Since hitting a market low of 117,900 in the first half of 2009 - when the credit crunch was biting hard - the number of homemovers has grown by 45 per cent. However, the current numbers still remain at just under half of the level before the credit crunch in the first half of 2007 - 327,600.
In other data collected by Lloyds, it has been revealed that a decade ago, just under two-thirds of all house purchases financed by a mortgage were made by homemovers. In 2017, this proportion has dropped to 51 per cent.
Over the past five years, the average price paid by homemovers has grown by 41 per cent to £84,869, from £206,122 in 2012 to £290,9913 in June 2017.
In London, the average homemover price has grown by 56 per cent since June 2012 to £561,032, the highest in the UK. The average homemover price in the capital is 41 per cent or £163,579 higher even than the South East which is the second most expensive.
Northern Ireland has lowest average price of £165,404.
The average deposit put down by a homemover has increased by 40 per cent in the past five years, from £68,663 in 2012 to £96,109 in 2017. Not surprisingly Londoners put down the largest deposit towards the purchase of their next home; £188,916 - four times higher than the average homemover deposit of £48,080 in Northern Ireland, the lowest.
Meanwhile transactions in July - one month more recent than the Lloyds data - topped 100,000 according to HM Revenue & Customs. This figure is slightly higher than July last year but lower than the same month in the previous two years.
’Transaction numbers are important as they are a better indicator of the health of the housing market than other indices such as prices, which can boom and bust.

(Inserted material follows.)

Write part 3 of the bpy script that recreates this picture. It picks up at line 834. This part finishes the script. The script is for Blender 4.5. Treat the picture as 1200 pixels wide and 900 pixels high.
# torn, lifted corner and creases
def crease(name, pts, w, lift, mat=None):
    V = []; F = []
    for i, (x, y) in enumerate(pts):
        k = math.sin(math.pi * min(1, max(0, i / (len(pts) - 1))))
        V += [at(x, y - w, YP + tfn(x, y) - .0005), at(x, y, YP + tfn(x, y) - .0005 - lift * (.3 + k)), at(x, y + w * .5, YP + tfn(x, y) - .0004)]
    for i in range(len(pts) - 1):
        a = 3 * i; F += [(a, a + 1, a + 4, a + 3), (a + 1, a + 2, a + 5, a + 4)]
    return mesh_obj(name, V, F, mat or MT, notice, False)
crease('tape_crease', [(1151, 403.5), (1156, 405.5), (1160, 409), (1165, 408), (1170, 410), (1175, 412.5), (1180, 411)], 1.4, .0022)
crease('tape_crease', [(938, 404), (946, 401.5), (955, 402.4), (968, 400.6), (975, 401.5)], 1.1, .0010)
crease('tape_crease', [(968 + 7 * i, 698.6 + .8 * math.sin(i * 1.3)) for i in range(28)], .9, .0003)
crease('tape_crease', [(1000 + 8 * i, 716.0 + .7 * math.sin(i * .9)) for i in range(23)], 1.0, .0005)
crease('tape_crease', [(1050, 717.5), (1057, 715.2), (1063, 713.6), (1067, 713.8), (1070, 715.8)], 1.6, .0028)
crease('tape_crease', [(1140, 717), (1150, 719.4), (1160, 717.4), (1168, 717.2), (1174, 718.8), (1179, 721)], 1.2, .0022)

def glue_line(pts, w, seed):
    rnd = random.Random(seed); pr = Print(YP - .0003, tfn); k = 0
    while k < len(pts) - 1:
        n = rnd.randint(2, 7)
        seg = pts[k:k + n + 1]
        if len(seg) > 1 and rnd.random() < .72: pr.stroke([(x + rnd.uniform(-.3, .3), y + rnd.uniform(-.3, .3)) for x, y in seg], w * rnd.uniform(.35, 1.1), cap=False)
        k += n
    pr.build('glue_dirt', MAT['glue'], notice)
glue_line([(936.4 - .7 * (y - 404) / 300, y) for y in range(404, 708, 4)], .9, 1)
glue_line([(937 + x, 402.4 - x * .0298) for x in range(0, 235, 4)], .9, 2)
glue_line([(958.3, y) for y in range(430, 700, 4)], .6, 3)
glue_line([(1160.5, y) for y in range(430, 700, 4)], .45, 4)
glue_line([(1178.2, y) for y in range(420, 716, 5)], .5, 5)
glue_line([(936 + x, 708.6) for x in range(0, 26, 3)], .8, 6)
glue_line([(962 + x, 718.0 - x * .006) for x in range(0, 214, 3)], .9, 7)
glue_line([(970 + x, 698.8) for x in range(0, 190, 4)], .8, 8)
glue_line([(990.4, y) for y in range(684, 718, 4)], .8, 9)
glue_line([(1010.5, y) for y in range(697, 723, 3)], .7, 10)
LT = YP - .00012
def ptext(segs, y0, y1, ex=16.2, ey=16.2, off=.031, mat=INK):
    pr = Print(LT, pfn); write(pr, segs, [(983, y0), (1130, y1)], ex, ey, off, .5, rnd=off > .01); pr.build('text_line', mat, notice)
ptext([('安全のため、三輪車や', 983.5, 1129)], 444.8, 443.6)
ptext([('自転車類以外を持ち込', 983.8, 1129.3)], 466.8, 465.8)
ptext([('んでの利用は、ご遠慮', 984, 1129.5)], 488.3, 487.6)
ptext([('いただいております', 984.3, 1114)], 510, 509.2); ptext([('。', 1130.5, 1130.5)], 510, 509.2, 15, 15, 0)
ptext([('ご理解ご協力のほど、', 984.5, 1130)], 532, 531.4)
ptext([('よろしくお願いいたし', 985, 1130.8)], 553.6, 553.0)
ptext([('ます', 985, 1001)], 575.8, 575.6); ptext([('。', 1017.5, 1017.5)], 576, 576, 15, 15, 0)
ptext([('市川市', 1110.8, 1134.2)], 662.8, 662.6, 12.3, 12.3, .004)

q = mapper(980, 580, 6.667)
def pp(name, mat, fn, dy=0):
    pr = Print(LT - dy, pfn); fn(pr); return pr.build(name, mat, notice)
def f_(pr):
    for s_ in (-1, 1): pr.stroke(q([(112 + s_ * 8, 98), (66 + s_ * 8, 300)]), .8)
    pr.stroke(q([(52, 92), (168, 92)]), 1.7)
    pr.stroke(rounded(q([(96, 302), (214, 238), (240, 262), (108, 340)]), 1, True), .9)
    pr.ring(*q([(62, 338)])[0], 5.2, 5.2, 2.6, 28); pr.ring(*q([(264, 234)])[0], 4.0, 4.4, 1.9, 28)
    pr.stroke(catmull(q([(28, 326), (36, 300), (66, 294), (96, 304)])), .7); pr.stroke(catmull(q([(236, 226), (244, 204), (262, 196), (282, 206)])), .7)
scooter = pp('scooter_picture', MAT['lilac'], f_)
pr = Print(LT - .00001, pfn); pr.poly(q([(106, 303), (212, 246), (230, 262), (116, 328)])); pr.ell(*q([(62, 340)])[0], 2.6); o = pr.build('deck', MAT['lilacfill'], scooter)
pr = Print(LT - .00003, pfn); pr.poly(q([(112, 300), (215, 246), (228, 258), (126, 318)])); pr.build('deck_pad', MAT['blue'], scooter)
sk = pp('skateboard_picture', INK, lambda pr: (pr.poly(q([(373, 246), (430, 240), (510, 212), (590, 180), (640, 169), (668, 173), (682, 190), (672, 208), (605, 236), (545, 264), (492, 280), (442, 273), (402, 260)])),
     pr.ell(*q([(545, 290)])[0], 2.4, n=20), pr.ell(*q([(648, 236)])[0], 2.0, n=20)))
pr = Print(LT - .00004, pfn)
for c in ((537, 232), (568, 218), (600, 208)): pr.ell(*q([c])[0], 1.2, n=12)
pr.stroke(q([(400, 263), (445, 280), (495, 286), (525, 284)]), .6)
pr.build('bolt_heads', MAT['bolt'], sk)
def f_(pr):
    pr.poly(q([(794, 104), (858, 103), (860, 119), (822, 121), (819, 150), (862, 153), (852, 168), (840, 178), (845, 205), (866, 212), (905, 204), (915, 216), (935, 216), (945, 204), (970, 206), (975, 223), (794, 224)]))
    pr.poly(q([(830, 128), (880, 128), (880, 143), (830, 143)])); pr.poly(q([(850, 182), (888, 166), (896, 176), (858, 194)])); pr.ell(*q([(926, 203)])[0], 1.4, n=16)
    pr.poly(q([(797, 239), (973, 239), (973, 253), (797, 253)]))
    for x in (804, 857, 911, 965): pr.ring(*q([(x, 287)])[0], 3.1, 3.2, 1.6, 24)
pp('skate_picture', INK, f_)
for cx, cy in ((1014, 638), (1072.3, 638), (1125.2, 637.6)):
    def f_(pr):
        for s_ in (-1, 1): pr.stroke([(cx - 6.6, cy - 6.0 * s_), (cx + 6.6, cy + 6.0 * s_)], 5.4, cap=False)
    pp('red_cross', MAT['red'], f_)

[These] figures compared with last year are misleading, however, because this time last year the market was in the doldrums following the imposition of the stamp duty surcharge” says Jeremy Leaf, north London estate agent and a former RICS residential chairman.
“The feeling persists that the market is lagging. The residential market remains subdued, with the lack of new homes coming onto the market weighing down on transaction volumes. Rising inflation is contributing to the sluggishness of the housing market, with households finding their incomes increasingly squeezed by rising costs” explains Shaun Church, director at mortgage broker Private Finance.